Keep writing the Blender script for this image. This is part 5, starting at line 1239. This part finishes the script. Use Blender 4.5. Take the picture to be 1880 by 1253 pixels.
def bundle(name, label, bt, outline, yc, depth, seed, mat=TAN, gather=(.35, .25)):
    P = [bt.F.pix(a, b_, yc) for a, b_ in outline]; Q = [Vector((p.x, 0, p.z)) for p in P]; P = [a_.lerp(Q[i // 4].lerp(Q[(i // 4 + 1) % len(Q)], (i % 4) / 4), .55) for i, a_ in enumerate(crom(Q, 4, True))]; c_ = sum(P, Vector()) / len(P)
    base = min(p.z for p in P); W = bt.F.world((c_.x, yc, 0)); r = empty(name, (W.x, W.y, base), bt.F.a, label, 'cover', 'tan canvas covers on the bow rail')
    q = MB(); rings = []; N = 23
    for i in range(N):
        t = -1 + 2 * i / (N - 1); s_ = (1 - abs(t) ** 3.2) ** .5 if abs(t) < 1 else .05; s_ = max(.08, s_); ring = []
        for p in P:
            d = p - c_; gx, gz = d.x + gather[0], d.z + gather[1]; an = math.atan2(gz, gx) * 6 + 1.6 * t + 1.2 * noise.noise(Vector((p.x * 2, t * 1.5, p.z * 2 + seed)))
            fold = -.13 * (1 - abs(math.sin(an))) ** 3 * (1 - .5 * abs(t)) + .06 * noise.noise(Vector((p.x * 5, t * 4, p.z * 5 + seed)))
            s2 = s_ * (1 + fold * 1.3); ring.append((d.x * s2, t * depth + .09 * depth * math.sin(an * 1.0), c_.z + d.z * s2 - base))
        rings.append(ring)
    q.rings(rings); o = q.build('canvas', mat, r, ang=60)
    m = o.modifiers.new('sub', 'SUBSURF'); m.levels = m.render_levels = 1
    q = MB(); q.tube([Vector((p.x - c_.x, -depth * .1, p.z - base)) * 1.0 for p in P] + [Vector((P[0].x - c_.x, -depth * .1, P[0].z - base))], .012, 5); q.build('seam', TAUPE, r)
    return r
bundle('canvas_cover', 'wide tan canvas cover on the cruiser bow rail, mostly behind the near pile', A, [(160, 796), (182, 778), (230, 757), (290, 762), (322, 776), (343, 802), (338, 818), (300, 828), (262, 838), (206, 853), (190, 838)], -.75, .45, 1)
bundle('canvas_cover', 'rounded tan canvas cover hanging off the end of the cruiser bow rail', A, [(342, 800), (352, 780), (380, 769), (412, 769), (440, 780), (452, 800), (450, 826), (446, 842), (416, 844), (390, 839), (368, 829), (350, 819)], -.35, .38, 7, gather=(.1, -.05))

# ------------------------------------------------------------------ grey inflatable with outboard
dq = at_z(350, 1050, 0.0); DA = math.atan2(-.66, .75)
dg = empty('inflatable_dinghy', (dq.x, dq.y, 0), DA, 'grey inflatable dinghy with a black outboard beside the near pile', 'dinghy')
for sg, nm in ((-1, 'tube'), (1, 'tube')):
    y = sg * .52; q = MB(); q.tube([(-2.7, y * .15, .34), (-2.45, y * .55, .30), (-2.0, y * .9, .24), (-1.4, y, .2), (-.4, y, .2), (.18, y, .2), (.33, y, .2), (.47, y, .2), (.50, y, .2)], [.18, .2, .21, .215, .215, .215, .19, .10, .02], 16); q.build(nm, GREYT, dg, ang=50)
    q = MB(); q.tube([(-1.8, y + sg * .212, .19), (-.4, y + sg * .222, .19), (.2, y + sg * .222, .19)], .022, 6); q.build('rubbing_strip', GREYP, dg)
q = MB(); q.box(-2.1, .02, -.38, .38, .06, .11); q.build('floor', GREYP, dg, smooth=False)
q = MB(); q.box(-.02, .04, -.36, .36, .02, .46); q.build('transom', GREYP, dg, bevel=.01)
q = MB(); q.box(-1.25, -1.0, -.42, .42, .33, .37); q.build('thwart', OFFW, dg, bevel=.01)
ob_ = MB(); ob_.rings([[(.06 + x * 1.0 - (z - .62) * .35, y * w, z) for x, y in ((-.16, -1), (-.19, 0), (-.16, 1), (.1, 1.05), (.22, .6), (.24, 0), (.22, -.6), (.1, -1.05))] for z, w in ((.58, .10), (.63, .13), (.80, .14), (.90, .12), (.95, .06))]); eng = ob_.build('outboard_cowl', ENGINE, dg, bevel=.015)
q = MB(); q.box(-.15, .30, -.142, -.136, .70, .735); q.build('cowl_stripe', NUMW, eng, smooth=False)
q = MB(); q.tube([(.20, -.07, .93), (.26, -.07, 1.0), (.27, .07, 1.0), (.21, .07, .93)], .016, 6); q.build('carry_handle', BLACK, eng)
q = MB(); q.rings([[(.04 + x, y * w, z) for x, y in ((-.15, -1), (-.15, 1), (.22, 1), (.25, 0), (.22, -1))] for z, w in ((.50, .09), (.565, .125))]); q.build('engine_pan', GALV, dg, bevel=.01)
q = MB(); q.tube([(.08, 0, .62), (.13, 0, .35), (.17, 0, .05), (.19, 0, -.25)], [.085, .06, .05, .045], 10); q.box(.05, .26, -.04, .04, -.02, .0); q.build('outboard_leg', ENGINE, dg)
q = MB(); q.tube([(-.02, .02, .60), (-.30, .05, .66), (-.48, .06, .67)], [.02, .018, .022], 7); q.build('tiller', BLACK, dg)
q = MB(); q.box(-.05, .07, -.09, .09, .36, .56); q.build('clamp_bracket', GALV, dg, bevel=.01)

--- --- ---

WHAT IS NEEDED:
Copy all the lines, exactly.

COMPLETE OUTPUT:
Keep writing the Blender script for this image. This is part 5, starting at line 1239. This part finishes the script. Use Blender 4.5. Take the picture to be 1880 by 1253 pixels.
def bundle(name, label, bt, outline, yc, depth, seed, mat=TAN, gather=(.35, .25)):
    P = [bt.F.pix(a, b_, yc) for a, b_ in outline]; Q = [Vector((p.x, 0, p.z)) for p in P]; P = [a_.lerp(Q[i // 4].lerp(Q[(i // 4 + 1) % len(Q)], (i % 4) / 4), .55) for i, a_ in enumerate(crom(Q, 4, True))]; c_ = sum(P, Vector()) / len(P)
    base = min(p.z for p in P); W = bt.F.world((c_.x, yc, 0)); r = empty(name, (W.x, W.y, base), bt.F.a, label, 'cover', 'tan canvas covers on the bow rail')
    q = MB(); rings = []; N = 23
    for i in range(N):
        t = -1 + 2 * i / (N - 1); s_ = (1 - abs(t) ** 3.2) ** .5 if abs(t) < 1 else .05; s_ = max(.08, s_); ring = []
        for p in P:
            d = p - c_; gx, gz = d.x + gather[0], d.z + gather[1]; an = math.atan2(gz, gx) * 6 + 1.6 * t + 1.2 * noise.noise(Vector((p.x * 2, t * 1.5, p.z * 2 + seed)))
            fold = -.13 * (1 - abs(math.sin(an))) ** 3 * (1 - .5 * abs(t)) + .06 * noise.noise(Vector((p.x * 5, t * 4, p.z * 5 + seed)))
            s2 = s_ * (1 + fold * 1.3); ring.append((d.x * s2, t * depth + .09 * depth * math.sin(an * 1.0), c_.z + d.z * s2 - base))
        rings.append(ring)
    q.rings(rings); o = q.build('canvas', mat, r, ang=60)
    m = o.modifiers.new('sub', 'SUBSURF'); m.levels = m.render_levels = 1
    q = MB(); q.tube([Vector((p.x - c_.x, -depth * .1, p.z - base)) * 1.0 for p in P] + [Vector((P[0].x - c_.x, -depth * .1, P[0].z - base))], .012, 5); q.build('seam', TAUPE, r)
    return r
bundle('canvas_cover', 'wide tan canvas cover on the cruiser bow rail, mostly behind the near pile', A, [(160, 796), (182, 778), (230, 757), (290, 762), (322, 776), (343, 802), (338, 818), (300, 828), (262, 838), (206, 853), (190, 838)], -.75, .45, 1)
bundle('canvas_cover', 'rounded tan canvas cover hanging off the end of the cruiser bow rail', A, [(342, 800), (352, 780), (380, 769), (412, 769), (440, 780), (452, 800), (450, 826), (446, 842), (416, 844), (390, 839), (368, 829), (350, 819)], -.35, .38, 7, gather=(.1, -.05))

# ------------------------------------------------------------------ grey inflatable with outboard
dq = at_z(350, 1050, 0.0); DA = math.atan2(-.66, .75)
dg = empty('inflatable_dinghy', (dq.x, dq.y, 0), DA, 'grey inflatable dinghy with a black outboard beside the near pile', 'dinghy')
for sg, nm in ((-1, 'tube'), (1, 'tube')):
    y = sg * .52; q = MB(); q.tube([(-2.7, y * .15, .34), (-2.45, y * .55, .30), (-2.0, y * .9, .24), (-1.4, y, .2), (-.4, y, .2), (.18, y, .2), (.33, y, .2), (.47, y, .2), (.50, y, .2)], [.18, .2, .21, .215, .215, .215, .19, .10, .02], 16); q.build(nm, GREYT, dg, ang=50)
    q = MB(); q.tube([(-1.8, y + sg * .212, .19), (-.4, y + sg * .222, .19), (.2, y + sg * .222, .19)], .022, 6); q.build('rubbing_strip', GREYP, dg)
q = MB(); q.box(-2.1, .02, -.38, .38, .06, .11); q.build('floor', GREYP, dg, smooth=False)
q = MB(); q.box(-.02, .04, -.36, .36, .02, .46); q.build('transom', GREYP, dg, bevel=.01)
q = MB(); q.box(-1.25, -1.0, -.42, .42, .33, .37); q.build('thwart', OFFW, dg, bevel=.01)
ob_ = MB(); ob_.rings([[(.06 + x * 1.0 - (z - .62) * .35, y * w, z) for x, y in ((-.16, -1), (-.19, 0), (-.16, 1), (.1, 1.05), (.22, .6), (.24, 0), (.22, -.6), (.1, -1.05))] for z, w in ((.58, .10), (.63, .13), (.80, .14), (.90, .12), (.95, .06))]); eng = ob_.build('outboard_cowl', ENGINE, dg, bevel=.015)
q = MB(); q.box(-.15, .30, -.142, -.136, .70, .735); q.build('cowl_stripe', NUMW, eng, smooth=False)
q = MB(); q.tube([(.20, -.07, .93), (.26, -.07, 1.0), (.27, .07, 1.0), (.21, .07, .93)], .016, 6); q.build('carry_handle', BLACK, eng)
q = MB(); q.rings([[(.04 + x, y * w, z) for x, y in ((-.15, -1), (-.15, 1), (.22, 1), (.25, 0), (.22, -1))] for z, w in ((.50, .09), (.565, .125))]); q.build('engine_pan', GALV, dg, bevel=.01)
q = MB(); q.tube([(.08, 0, .62), (.13, 0, .35), (.17, 0, .05), (.19, 0, -.25)], [.085, .06, .05, .045], 10); q.box(.05, .26, -.04, .04, -.02, .0); q.build('outboard_leg', ENGINE, dg)
q = MB(); q.tube([(-.02, .02, .60), (-.30, .05, .66), (-.48, .06, .67)], [.02, .018, .022], 7); q.build('tiller', BLACK, dg)
q = MB(); q.box(-.05, .07, -.09, .09, .36, .56); q.build('clamp_bracket', GALV, dg, bevel=.01)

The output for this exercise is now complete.